The fabrication process began with Appelquist using Maya software to submit a 3-D model of the pod to Sterling Surfaces. He knew his design would go through several tweakings before being produced, but Garcia immediately saw the need for a reformulation, because the production time was short and the budget limited. “With only three weeks to deliver the product, we had to simplify the design by reducing the number of curvatures and thereby reducing the amount of formwork,” Garcia explains. He asked Appelquist to generate a series of CAD wire-frame drawings to resolve conflicts inherent in the design and then figured out the most efficient way to structure the form. Half of the time originally allotted to production was spent on this reformulation, but with Garcia’s expertise the pod arrived in time for the dinner.

Like Garcia, Christopher Whitelaw, a partner at Evans & Paul, another Corian-certified fabricator, located in the New York City borough of Queens, is part designer, part process engineer. His mastery of computer-modeling software enables him to rationalize the most complex designs. “It’s not enough to make a form. You’re also responsible for its performance,” he says. Performance was critical when the company was commissioned to fabricate an undulating 60-foot-long, 22-foot-high, glacier-white Corian wall for the lobby of 40 Bond Street, a luxury condo building in New York City’s NoHo, developed by Ian Schrager and Aby Rosen and designed by the Swiss architecture firm Herzog & de Meuron. (For images, see “Analysis: 40 Bond Street”).
The building’s leitmotif is a graffiti-like design that appears throughout the exterior and interior of the building in different materials and formats, including a Gaudi-like cast-aluminum gate.
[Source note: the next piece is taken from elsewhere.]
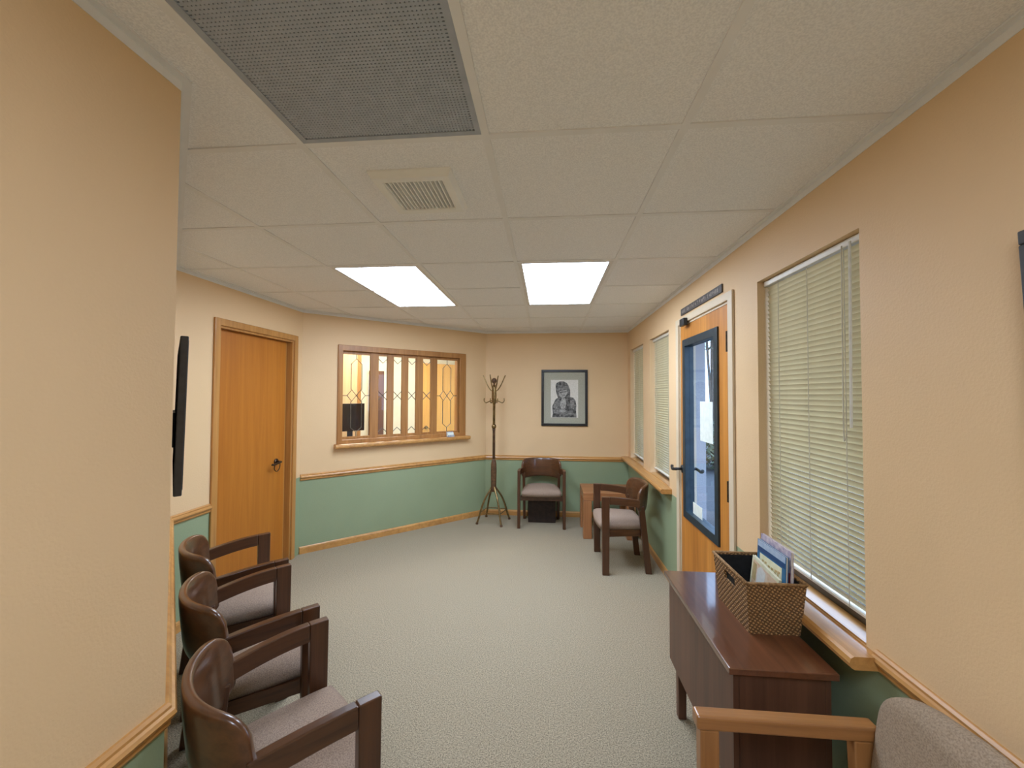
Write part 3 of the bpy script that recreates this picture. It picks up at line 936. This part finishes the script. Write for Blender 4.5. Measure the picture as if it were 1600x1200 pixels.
obj('stand', B(-0.03, 0.03, 0.019, 0.035, 0.004, 0.25), 'tvbody', mon)
obj('base', B(-0.10, 0.10, -0.06, 0.09, 0.0, 0.010), 'tvbody', mon, bevel=0.003)

# ------------------------------------------------------------------ framed portrait on the far wall
t = thing('framed_portrait', 'black framed grey drawing of a person with crossed arms, on the far wall', 'picture', (0.2195, YE, 1.145))
w, hgt, fb = 0.584, 0.714, 0.032
bm = bmesh.new()
for a in ((-w/2, w/2, 0, fb), (-w/2, w/2, hgt-fb, hgt), (-w/2, -w/2+fb, fb, hgt-fb), (w/2-fb, w/2, fb, hgt-fb)):
    box(bm, a[0], a[1], -0.026, -0.002, a[2], a[3])
obj('frame', bm, 'blackframe', t, bevel=0.003)
obj('mat_board', B(-w/2+fb, w/2-fb, -0.010, -0.003, fb, hgt-fb), 'mat', t)
def pic(px, py):                # crop pixels of the photo (10x) -> picture plane
    return ((px-512)/10*0.00813, (1045-py)/10*0.00813)
def flat(poly, y, mat, name):
    bm = bmesh.new()
    prism(bm, [pic(*p) for p in poly], y, y-0.0006, lambda x, z, d: (x, d, z))
    return obj(name, bm, mat, t)
pr_ = flat([(300, 325), (725, 325), (725, 915), (300, 915)], -0.0101, 'print', 'print')
figure = [(375, 400), (392, 370), (440, 350), (500, 349), (550, 375), (578, 420), (600, 480), (603, 560), (596, 590), (650, 602), (685, 650), (697, 720), (692, 800), (700, 912), (322, 912), (332, 850), (322, 740), (350, 680), (372, 632), (410, 605), (388, 540), (378, 470)]
flat(figure, -0.0108, 'ink1', 'drawn_figure')
flat([(420, 515), (470, 488), (545, 480), (560, 520), (545, 560), (515, 600), (480, 610), (440, 585), (424, 550)], -0.0115, 'ink3', 'drawn_face')
flat([(392, 470), (540, 415), (570, 450), (410, 505)], -0.0115, 'ink2', 'drawn_headband')
flat([(430, 520), (545, 500), (548, 514), (435, 536)], -0.0121, 'ink1', 'drawn_brow')
flat([(465, 560), (520, 556), (512, 570), (474, 573)], -0.0121, 'ink1', 'drawn_mouth')
flat([(470, 615), (525, 612), (545, 700), (520, 770), (470, 790), (440, 720)], -0.0115, 'ink3', 'drawn_collar')
flat([(345, 800), (420, 790), (545, 800), (640, 830), (650, 870), (540, 860), (420, 850), (345, 850)], -0.0115, 'ink2', 'drawn_arm')
flat([(440, 790), (520, 785), (545, 815), (500, 835), (430, 825)], -0.0121, 'ink3', 'drawn_hand')
flat([(600, 640), (650, 640), (670, 720), (660, 790), (610, 760)], -0.0115, 'ink2', 'drawn_sleeve')
flat([(360, 680), (400, 650), (420, 720), (400, 780), (345, 770)], -0.0115, 'ink2', 'drawn_sleeve')

# picture cut by the right edge of the view
t = thing('wall_picture', 'dark framed picture hanging crooked at the right edge of the view', 'picture', (XR-0.002, 0.688, 1.60))
bm = bmesh.new()
wy, hz, fb = 0.47, 0.60, 0.03
for a in ((-wy/2, wy/2, -hz/2, -hz/2+fb), (-wy/2, wy/2, hz/2-fb, hz/2), (-wy/2, -wy/2+fb, -hz/2+fb, hz/2-fb), (wy/2-fb, wy/2, -hz/2+fb, hz/2-fb)):
    box(bm, -0.026, 0.0, a[0], a[1], a[2], a[3])
obj('frame', bm, 'tvbody', t, bevel=0.003)
obj('mat_board', B(-0.010, -0.001, -wy/2+fb, wy/2-fb, -hz/2+fb, hz/2-fb), 'mat', t)
obj('print', B(-0.0108, -0.0101, -0.13, 0.13, -0.19, 0.19), 'ink2', t)
t.rotation_euler = (-0.045, 0, 0)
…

In the lobby, the architects wanted the delicate bas-relief pattern to be etched into the Corian wall’s surface. Using 3-D modeling software packages, including SolidWorks, Whitelaw worked with them to revise their design to conform to the material’s tolerances. “When the design was finalized, we used Mastercam, a CAD/CAM manufacturing software to develop machining strategies. The program translates the design geometry into machine code, which the CNC reads and then cuts into the material,” says Whitelaw. The etching process pushed the machine’s limits, because the design tolerances turned out to be smaller than Corian’s tolerances, requiring recalibration of the cutting mechanism for each panel to ensure identical depths and perfect registration. Although 95 percent of the process was done by machine, it was the last five percent completed by skilled artisans hand-sanding and -polishing the panels that gives the walls their seamless, sensuous continuity.
The same technique was used to etch the design into the tub and shower floors of the Corian-covered master bathrooms. As the 28 bathrooms are not identical, Whitelaw had to engineer 17 different configurations and dozens of components. These were assembled in the shop to verify fit, then broken down for shipment. At 40 Bond, developer and architect invented a new paradigm for luxury, one defined by an imaginatively conceived and deftly executed design.
Without recent advances in fabrication technology, these architectural applications of Corian would not have been possible. But what’s so intriguing about them is that the byproduct of this technology is genuine collaboration. Fabricators, with their specialized knowledge, are becoming designers. Innovative architects are embracing the possibilities of manufacturing and learning the science of materials. To paraphrase Kieran and Timberlake, the boundaries between thinkers and makers are finally dissolving.